家内:大げさね。飛騨方言の語源がひとつあったのね。
左七:ははは、その通り。 Tozaigo だ。当歳子、との注だ。
家内:トウザイゴと読むのね。どんな意味かしら。
左七:赤ちゃんの事だよ。生まれて一歳に満たない赤ちゃん、という意味だ。あるいは、その年・つまりは当年に生まれた子、という意味かな。昔はすべて数え年だったからね。
家内:古語辞典もお調べになったの?
左七:勿論だ。しかしどの書にも記載は一切なかった。これはどういう事を意味していると思う?
家内:ほほほ、質問にならないわ。古典文学には出てこない言葉、つまりは当時の俗語だったのよね。
左七:その通り。さすが古典文学にはお詳しいね。では何故、日葡辞書には記載されているのかな?
家内:ほほほ、またからかいね。俗語辞典には何故、俗語が収載されているのか、というご質問ならば、それは編者の方針であったから、が答えかしら。
左七:図星だ。付け足す事もないが敢えて。イエズス会がこの辞書を刊行した目的は、日本に来た宣教師にいち早く大衆の言葉をマスターしてもらう事にあった。高校生の目的は古典文学をマスターし、大学受験に勝つ事だ。
家内:飛騨方言に当歳子がある、だけでは結論は平凡よ。ありきたりのお話だわ、ほほほ。
左七:待ってたぞ、その言葉。飛騨方言に当歳子は無い。飛騨にあるのは実は、当歳馬・とうざいま、だ!ポニーの事さ!
家内:懐かしい言葉・当歳馬、という事ね、ふふっ。
左七:待ってたぞ、その言葉も!実は懐かしいのは僕じゃない。僕のおふくろだ。僕は今、あれこれ飛騨方言の資料を漁っている。当歳馬をみつけた。知らない言葉だ。おふくろに聞いた。答わく、ほう、なつかしい言葉を、とおふくろが言ったのさ!
家内:わかったわ。飛騨では戦前あたり、あなたの村では盛んに馬が飼われていた。お母様の子供時代の事なのね。歳をとるほどに幼い日の事がお懐かしいのね。
左七:ありがとう。そこまでよく理解してくれて。君と夫婦が楽しいよ。
家内:お母様は、当歳馬、という言葉に癒されて。そしてあなたは、当歳馬の語源・当歳子、を日葡辞書に発見して感激したのね。

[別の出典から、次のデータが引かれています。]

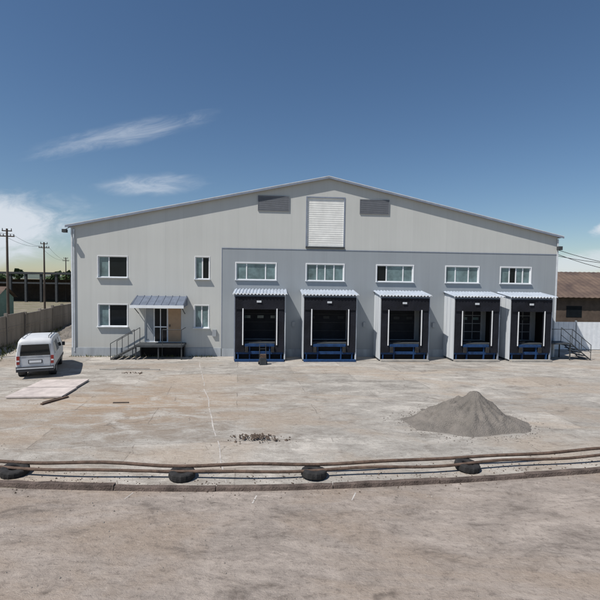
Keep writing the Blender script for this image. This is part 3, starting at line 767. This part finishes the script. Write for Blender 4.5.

左七:その通り。古語辞典を調べるだけでは方言の語源は解明できない。方言は口語であって、文学ではない。方言の語源は中世の口語資料・日葡辞書にあたらないとだめなんだ。当歳子の馬、と言っていたのが、当歳馬になったに違いないよね。
家内:俗語は俗語辞典に限るという平凡な結論のようね。あなたの才能は平凡な事に感激できる事ね。ほほほ。